The Chinese company is being charged with conspiracy to violate the Racketeer Influenced and Corrupt Organizations Act or RICO. The Justice Department says that Huawei and a number of its affiliates used NDA’s with American companies over the past two decades to access trade secrets. Then Huawei used those trade secrets and intellectual product, to fund Huawei’s business.

One example shows Huawei stole source code that it then used in its own routers

The charges cite an example of Huawei allegedly stealing source code from “Company 1” routers, which it then used in its own products.

Now given the context here, it likely is referring to Cisco as “Company 1”, though that is not confirmed. However, with the indictment saying “a US technology company headquartered in the Northern District of California”, that doesn’t leave many other companies. Not to mention the fact that the lawsuit that Cisco slapped Huawei with in 2003 sounds very familiar to this.

While that sounds bad, and did take some work by Huawei to actually steal. It has done it in some other simpler forms, according to the DOJ.

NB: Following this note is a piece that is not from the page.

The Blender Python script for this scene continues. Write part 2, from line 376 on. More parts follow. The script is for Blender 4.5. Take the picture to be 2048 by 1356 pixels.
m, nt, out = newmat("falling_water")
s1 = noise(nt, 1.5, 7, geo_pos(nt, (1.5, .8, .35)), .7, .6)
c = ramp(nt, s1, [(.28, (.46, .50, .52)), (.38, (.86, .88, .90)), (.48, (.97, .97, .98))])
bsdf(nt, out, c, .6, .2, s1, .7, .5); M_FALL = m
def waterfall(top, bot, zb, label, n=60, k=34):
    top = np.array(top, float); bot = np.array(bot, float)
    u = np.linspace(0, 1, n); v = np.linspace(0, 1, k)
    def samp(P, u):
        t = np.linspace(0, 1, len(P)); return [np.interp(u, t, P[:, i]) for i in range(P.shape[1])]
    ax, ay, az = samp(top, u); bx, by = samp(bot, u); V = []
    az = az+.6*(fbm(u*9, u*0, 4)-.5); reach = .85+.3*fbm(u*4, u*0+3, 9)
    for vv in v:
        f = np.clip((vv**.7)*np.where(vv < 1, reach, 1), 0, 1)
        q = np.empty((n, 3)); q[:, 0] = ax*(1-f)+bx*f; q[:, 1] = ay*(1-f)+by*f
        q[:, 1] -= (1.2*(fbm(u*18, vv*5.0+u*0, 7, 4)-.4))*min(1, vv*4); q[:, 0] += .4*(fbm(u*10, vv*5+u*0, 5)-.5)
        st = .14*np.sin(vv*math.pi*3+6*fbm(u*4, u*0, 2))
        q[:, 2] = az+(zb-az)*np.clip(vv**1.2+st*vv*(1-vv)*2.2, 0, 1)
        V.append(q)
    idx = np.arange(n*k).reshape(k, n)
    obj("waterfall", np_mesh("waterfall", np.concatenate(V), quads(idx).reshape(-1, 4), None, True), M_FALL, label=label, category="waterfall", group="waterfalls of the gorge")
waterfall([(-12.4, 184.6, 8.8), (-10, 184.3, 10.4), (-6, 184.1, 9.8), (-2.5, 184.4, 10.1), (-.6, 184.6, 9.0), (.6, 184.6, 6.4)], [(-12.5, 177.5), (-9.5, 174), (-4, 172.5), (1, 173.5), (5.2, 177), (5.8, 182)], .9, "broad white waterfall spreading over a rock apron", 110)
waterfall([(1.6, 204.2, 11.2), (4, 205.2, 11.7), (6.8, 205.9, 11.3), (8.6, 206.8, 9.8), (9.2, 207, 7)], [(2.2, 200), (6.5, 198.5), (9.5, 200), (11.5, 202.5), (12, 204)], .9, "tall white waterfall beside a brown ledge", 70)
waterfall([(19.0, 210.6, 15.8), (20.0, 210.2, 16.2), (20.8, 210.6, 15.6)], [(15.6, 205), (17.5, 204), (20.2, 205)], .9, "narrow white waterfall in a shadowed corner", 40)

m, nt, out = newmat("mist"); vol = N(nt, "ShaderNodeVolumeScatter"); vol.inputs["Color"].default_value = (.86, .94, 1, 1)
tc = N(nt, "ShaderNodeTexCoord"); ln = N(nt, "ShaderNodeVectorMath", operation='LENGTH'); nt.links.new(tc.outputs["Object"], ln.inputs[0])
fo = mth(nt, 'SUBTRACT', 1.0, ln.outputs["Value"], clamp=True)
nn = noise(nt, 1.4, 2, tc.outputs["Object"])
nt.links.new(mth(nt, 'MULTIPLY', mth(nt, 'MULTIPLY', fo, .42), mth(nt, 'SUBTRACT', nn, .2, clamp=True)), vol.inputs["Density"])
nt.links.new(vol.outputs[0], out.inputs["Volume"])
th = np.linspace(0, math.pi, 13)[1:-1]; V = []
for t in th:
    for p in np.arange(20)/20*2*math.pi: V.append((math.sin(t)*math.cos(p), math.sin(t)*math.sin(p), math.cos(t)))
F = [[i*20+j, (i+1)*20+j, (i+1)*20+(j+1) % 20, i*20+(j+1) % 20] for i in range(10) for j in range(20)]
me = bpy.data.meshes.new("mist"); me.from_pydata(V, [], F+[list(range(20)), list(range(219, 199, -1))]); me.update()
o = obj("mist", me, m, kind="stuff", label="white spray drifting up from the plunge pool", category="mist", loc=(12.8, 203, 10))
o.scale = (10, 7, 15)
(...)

Apparently, at a trade show in Chicago, a Huawei-affiliated engineer “was discovered in the middle of the night after the show had closed for the day in the booth of a technology company… removing the cover from a networking device and taking photographs of the circuitry inside. Individual-3 wore a badge listing his employer as ‘Weihua”.

Basically, the badge had the syllables of Huawei mixed. Not very creative or easy to hide from. Huawei did say that this person did this in a personal capacity. And it appears to have taken place way back in 2004.

Huawei offered bonuses to those that got confidential information from its competitors

The Department of Justice published a statement about this policy, stating that it “instituted a bonus program to reward employees who obtained confidential information from competitors. The policy made clear that employees who provided valuable information where to be financially rewarded.”

Huawei is also being charged with working with Iran and North Korea – similar to what ZTE got caught doing a couple years ago. Huawei tried to cover its tracks by working with other companies in those countries.

This is just a continuation of the Trump Administration’s onslaught against Huawei, and keeping them out of the US. While the spying allegations haven’t brought forward any proof yet, the IP and trade secret theft allegations have plenty of proof. A handful of which were in the court system many years ago.